→ **Problem description**:
Tally the lines that hold the word "picture" and reply with that figure only.

→ **Collected data**:
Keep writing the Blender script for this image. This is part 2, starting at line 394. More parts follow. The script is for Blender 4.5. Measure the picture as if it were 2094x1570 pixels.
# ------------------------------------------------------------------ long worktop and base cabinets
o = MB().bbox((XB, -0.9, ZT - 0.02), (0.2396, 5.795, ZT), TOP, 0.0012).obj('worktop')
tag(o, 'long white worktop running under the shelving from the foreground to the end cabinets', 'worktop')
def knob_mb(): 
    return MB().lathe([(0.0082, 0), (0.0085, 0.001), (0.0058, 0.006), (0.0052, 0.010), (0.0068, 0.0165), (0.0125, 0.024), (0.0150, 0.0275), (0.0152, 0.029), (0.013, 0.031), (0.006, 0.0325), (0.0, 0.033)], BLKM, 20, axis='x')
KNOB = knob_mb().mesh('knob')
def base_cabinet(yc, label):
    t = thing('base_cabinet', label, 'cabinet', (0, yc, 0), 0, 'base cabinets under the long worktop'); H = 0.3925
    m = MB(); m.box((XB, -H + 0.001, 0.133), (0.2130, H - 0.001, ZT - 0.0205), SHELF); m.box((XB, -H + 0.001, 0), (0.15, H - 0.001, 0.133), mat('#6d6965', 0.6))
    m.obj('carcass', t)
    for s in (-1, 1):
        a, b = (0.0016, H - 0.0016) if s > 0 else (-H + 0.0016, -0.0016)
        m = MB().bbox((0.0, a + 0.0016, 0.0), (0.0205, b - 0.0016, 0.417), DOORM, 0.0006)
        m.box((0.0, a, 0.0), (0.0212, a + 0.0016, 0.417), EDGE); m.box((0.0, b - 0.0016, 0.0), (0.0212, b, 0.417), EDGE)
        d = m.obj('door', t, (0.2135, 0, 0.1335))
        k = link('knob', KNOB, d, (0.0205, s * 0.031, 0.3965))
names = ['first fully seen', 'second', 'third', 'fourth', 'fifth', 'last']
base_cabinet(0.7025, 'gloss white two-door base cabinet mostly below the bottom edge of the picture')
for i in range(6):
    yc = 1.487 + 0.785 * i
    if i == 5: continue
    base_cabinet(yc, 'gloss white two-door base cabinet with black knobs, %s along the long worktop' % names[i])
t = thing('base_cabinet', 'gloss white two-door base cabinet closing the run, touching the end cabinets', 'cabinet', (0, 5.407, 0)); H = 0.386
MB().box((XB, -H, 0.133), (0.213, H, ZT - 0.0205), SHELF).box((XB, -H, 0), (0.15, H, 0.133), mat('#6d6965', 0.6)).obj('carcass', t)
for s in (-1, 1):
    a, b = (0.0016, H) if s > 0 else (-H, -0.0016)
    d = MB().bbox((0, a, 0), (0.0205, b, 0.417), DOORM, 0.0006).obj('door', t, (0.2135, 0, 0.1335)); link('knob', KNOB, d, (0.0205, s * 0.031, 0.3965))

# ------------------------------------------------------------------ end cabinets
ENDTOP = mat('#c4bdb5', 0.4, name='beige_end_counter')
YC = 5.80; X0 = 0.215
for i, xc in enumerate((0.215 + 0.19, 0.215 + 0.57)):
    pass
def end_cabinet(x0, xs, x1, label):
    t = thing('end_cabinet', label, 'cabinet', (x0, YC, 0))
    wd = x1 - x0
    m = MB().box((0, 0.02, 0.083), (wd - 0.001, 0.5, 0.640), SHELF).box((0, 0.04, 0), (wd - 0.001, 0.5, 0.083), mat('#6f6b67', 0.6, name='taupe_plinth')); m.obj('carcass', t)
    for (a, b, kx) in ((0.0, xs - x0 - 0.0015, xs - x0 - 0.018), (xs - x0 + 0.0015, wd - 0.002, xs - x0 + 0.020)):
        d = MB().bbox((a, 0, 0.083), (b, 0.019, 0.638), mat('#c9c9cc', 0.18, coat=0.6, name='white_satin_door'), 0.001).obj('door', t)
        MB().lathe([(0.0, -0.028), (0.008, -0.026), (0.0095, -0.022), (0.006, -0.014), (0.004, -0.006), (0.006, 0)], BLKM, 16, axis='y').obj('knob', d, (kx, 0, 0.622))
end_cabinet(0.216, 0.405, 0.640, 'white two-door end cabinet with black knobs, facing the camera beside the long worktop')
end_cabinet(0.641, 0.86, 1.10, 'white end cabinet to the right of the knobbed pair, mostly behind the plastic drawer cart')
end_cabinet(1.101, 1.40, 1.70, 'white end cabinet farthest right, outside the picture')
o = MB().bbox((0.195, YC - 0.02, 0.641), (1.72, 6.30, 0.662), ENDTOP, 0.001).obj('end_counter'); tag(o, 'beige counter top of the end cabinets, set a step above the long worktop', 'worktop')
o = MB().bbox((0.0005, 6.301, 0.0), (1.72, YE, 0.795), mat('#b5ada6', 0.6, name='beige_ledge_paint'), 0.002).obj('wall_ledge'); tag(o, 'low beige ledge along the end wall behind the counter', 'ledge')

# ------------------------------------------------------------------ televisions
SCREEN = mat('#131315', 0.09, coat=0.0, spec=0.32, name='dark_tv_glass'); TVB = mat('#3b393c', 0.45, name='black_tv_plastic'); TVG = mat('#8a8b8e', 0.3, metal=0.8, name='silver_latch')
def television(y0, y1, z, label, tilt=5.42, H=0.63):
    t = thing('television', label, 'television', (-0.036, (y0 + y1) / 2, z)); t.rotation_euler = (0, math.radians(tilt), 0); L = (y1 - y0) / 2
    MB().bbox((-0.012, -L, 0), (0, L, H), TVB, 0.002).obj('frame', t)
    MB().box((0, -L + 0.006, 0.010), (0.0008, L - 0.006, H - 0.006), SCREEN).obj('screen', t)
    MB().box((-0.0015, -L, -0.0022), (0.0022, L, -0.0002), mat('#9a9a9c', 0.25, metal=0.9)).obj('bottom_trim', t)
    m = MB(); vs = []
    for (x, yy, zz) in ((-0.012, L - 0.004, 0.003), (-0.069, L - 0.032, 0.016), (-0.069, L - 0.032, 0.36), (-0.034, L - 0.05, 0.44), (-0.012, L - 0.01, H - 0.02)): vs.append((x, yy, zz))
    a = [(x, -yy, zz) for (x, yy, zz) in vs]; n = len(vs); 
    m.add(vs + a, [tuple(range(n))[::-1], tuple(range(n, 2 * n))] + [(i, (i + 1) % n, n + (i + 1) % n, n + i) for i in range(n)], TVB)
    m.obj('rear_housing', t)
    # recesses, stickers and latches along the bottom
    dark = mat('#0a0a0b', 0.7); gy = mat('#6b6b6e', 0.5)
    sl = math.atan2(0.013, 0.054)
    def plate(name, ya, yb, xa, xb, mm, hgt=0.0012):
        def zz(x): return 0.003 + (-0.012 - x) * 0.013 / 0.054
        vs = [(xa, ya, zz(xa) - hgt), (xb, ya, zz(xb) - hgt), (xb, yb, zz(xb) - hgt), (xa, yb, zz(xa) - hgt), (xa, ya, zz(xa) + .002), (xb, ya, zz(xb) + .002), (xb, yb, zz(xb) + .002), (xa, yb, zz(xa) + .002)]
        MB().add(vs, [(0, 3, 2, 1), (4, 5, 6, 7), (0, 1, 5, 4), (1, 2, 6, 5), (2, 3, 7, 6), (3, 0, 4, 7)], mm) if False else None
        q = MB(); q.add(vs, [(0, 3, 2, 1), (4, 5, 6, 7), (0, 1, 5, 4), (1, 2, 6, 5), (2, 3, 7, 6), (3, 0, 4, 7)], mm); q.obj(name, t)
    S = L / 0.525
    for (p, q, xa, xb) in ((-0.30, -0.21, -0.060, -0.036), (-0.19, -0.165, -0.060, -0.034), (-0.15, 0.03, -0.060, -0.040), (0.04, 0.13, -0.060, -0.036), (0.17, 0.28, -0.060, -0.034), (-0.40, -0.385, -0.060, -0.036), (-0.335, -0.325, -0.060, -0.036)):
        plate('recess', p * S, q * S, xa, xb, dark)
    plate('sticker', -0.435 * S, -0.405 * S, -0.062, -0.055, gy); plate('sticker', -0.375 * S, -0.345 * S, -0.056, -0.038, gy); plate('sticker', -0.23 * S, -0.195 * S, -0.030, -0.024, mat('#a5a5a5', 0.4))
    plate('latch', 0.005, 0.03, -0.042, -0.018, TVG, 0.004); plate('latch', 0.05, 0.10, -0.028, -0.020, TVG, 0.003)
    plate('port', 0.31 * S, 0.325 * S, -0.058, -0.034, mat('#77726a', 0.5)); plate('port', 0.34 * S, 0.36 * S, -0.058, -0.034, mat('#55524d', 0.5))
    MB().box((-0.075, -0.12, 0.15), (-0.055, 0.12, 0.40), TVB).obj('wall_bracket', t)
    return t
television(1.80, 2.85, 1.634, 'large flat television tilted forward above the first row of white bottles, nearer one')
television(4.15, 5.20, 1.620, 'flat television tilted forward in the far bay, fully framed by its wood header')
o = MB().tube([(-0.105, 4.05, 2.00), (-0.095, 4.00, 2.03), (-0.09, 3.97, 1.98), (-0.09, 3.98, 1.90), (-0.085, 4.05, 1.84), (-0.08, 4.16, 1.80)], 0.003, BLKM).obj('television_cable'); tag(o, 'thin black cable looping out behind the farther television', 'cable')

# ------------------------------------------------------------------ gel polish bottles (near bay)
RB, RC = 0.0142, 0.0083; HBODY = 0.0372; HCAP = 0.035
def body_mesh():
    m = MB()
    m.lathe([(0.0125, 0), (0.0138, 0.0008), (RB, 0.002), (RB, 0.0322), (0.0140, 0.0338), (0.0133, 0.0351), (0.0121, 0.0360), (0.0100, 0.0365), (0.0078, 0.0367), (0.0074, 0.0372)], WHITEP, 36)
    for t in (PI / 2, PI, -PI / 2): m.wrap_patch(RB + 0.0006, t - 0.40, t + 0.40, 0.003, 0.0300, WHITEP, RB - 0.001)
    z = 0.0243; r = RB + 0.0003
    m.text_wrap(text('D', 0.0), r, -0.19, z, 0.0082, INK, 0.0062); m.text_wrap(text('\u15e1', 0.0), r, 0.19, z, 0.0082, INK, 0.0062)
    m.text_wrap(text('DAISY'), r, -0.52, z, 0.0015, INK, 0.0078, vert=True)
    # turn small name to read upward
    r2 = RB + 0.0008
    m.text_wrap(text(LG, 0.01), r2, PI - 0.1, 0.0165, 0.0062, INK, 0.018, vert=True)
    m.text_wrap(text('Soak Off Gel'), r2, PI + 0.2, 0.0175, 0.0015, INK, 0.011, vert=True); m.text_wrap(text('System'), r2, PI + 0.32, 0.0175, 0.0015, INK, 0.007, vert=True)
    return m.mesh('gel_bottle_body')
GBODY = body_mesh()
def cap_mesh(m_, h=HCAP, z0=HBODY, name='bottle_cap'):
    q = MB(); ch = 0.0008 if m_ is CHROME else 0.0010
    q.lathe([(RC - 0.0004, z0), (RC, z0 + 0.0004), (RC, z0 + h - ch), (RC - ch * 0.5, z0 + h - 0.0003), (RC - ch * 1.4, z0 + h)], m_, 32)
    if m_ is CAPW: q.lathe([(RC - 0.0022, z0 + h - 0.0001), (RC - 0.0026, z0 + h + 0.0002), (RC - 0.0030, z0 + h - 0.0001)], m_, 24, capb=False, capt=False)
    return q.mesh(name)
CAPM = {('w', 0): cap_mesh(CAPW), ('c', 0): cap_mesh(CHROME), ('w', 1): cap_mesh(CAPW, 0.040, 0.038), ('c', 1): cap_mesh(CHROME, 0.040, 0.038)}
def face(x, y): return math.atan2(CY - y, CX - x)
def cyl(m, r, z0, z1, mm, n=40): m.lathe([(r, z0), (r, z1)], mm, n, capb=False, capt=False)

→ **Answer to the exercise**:
3